Task
From the listing below, extract every line in which the word "shape" appears.

Collected data

···

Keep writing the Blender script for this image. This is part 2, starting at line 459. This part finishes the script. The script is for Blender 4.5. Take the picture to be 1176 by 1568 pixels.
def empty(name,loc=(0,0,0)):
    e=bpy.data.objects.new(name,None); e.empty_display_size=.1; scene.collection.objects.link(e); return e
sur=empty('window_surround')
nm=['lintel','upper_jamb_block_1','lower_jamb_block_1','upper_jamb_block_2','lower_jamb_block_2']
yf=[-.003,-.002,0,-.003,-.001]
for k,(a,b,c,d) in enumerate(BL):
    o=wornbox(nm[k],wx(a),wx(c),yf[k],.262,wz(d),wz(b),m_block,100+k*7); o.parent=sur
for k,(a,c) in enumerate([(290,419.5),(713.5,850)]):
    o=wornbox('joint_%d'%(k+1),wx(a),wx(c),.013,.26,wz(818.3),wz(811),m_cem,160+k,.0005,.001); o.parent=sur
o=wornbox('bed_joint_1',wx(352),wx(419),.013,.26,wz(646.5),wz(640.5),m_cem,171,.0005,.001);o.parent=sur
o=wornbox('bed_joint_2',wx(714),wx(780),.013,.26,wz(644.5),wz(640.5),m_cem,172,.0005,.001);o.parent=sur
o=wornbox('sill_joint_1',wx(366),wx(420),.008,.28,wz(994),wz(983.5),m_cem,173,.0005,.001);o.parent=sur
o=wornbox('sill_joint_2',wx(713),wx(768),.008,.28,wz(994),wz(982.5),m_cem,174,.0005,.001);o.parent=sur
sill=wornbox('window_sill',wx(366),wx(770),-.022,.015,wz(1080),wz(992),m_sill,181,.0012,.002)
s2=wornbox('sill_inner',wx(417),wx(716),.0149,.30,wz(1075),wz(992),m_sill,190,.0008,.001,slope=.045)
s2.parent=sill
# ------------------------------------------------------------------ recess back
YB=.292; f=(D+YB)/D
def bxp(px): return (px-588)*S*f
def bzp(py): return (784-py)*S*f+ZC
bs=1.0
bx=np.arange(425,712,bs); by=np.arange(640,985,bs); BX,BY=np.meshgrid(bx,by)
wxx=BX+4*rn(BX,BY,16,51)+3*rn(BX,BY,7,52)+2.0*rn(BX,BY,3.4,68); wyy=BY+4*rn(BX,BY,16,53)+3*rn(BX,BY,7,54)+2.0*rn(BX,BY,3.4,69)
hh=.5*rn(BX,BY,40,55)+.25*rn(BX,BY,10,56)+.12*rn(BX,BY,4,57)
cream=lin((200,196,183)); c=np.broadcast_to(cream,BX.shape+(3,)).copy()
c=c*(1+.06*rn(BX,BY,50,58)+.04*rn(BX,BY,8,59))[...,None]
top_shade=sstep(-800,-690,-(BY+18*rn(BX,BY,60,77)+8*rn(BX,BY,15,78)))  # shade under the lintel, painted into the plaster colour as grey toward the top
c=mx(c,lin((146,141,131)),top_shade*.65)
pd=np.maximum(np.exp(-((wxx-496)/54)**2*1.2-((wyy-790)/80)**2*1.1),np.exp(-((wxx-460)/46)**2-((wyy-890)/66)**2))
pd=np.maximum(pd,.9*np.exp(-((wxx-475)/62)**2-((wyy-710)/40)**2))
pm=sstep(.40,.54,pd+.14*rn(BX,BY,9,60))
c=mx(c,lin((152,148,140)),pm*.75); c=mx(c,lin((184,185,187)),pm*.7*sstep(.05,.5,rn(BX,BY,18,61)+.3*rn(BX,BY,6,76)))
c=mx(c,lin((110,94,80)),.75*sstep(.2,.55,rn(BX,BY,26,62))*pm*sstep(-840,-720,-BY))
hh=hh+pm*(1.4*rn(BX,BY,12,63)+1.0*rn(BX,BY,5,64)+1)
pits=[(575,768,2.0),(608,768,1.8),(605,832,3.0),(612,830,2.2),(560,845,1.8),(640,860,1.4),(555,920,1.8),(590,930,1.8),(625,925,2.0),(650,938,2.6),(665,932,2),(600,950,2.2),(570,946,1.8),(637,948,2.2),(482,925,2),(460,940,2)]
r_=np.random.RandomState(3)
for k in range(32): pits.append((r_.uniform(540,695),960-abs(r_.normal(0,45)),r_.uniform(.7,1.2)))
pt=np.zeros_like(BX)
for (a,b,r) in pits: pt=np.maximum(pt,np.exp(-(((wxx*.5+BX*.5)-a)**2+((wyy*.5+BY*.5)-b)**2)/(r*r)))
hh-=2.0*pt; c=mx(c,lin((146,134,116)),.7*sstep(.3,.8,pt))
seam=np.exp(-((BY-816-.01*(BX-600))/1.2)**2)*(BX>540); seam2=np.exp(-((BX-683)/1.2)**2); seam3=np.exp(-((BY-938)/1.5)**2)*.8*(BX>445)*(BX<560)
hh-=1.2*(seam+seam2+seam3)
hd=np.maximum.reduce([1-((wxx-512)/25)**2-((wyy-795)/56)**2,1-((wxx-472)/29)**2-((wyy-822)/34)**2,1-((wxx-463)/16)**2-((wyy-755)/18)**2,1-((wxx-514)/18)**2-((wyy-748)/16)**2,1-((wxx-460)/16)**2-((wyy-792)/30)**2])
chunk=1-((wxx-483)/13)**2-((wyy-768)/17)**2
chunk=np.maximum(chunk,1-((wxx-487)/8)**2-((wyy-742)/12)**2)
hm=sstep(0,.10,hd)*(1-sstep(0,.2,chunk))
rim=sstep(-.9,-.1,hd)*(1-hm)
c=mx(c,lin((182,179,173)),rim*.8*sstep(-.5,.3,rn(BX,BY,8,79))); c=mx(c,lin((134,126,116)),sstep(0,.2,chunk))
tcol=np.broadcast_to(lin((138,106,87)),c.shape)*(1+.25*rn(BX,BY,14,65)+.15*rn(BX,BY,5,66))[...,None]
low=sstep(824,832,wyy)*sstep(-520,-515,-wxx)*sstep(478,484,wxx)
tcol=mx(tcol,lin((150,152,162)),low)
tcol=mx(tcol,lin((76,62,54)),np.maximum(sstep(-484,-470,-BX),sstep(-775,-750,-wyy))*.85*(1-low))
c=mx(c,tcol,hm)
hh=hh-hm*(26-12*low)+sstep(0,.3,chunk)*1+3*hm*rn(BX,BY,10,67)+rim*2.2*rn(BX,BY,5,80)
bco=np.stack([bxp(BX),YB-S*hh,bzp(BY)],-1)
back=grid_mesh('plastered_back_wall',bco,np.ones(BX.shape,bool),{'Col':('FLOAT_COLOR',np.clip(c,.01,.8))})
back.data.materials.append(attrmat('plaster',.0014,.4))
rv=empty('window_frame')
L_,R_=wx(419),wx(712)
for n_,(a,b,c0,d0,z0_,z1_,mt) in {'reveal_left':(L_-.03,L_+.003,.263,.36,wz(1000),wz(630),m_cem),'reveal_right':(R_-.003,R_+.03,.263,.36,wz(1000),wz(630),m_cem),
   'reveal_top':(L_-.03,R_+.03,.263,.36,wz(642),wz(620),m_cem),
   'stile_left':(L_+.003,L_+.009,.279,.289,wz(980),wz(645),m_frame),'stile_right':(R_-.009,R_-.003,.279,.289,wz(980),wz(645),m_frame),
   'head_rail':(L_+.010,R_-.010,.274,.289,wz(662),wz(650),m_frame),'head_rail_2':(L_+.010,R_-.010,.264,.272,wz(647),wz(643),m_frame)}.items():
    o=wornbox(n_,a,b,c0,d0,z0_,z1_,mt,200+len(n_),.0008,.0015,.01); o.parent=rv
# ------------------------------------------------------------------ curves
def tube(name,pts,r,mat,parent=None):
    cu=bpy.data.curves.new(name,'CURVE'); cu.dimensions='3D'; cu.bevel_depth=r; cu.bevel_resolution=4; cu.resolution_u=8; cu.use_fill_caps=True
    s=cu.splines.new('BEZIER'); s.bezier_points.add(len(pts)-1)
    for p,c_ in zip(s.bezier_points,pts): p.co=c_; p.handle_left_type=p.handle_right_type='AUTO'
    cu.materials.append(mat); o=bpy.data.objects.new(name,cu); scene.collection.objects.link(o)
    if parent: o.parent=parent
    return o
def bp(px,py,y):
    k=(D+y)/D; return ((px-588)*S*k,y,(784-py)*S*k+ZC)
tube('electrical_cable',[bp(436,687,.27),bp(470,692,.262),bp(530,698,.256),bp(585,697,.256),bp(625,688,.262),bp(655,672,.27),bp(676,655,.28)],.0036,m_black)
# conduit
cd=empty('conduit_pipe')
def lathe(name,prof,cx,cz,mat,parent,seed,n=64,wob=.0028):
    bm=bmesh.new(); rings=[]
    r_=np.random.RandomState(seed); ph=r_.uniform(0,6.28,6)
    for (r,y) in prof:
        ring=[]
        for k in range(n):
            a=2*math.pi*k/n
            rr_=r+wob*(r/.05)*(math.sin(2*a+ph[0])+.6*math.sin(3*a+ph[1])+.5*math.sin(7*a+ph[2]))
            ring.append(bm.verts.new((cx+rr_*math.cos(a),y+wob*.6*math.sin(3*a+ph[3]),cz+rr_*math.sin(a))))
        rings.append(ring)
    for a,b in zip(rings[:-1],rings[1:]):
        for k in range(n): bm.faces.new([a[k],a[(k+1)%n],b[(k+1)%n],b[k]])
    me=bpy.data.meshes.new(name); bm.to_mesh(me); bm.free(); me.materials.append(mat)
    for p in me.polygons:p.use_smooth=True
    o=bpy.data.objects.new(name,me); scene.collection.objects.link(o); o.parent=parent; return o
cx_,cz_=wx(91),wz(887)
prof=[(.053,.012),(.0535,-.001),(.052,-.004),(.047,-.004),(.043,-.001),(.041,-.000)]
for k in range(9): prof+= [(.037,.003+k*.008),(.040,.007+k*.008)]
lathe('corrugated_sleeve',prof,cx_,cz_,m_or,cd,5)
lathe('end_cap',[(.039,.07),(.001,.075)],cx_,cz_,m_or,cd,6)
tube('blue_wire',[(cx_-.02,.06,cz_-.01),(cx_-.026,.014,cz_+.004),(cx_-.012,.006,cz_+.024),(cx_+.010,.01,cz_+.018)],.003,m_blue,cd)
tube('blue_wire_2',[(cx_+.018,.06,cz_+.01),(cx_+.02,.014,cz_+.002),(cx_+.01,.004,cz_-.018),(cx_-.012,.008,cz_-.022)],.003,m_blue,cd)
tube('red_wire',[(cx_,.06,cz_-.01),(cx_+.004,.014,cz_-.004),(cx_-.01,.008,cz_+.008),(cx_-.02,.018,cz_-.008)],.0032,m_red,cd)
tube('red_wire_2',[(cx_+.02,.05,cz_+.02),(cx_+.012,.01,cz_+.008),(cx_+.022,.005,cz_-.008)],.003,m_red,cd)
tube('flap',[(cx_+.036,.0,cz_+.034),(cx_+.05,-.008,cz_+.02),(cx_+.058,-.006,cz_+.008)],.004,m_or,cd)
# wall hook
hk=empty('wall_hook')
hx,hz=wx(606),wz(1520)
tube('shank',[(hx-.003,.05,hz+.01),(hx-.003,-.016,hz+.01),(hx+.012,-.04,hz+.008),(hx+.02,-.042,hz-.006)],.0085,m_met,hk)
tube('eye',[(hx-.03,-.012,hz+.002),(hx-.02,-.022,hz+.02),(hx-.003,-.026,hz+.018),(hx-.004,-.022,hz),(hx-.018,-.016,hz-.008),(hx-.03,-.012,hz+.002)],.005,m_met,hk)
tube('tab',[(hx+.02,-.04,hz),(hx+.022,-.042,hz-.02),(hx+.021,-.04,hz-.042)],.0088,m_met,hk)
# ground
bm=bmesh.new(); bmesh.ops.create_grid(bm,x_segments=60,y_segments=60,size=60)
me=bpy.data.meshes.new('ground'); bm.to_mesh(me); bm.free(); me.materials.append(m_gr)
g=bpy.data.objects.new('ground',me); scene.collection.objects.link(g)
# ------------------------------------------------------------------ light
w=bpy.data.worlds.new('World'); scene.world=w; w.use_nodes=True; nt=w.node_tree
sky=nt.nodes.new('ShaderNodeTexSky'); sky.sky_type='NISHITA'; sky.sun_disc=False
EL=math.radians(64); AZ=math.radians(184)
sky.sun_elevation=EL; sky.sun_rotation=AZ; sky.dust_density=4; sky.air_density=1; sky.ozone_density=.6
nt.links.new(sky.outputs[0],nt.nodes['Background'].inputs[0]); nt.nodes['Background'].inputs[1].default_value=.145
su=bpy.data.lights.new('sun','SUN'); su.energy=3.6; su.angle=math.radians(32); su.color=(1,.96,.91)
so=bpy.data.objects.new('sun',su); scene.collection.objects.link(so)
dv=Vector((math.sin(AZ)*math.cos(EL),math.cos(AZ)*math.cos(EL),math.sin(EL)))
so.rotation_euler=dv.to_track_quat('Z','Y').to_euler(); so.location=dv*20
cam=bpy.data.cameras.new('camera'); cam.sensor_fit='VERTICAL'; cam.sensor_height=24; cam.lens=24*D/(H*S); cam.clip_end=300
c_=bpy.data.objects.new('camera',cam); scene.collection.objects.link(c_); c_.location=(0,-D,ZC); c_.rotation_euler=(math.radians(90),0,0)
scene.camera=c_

···

Result
cream=lin((200,196,183)); c=np.broadcast_to(cream,BX.shape+(3,)).copy()
tcol=np.broadcast_to(lin((138,106,87)),c.shape)*(1+.25*rn(BX,BY,14,65)+.15*rn(BX,BY,5,66))[...,None]
back=grid_mesh('plastered_back_wall',bco,np.ones(BX.shape,bool),{'Col':('FLOAT_COLOR',np.clip(c,.01,.8))})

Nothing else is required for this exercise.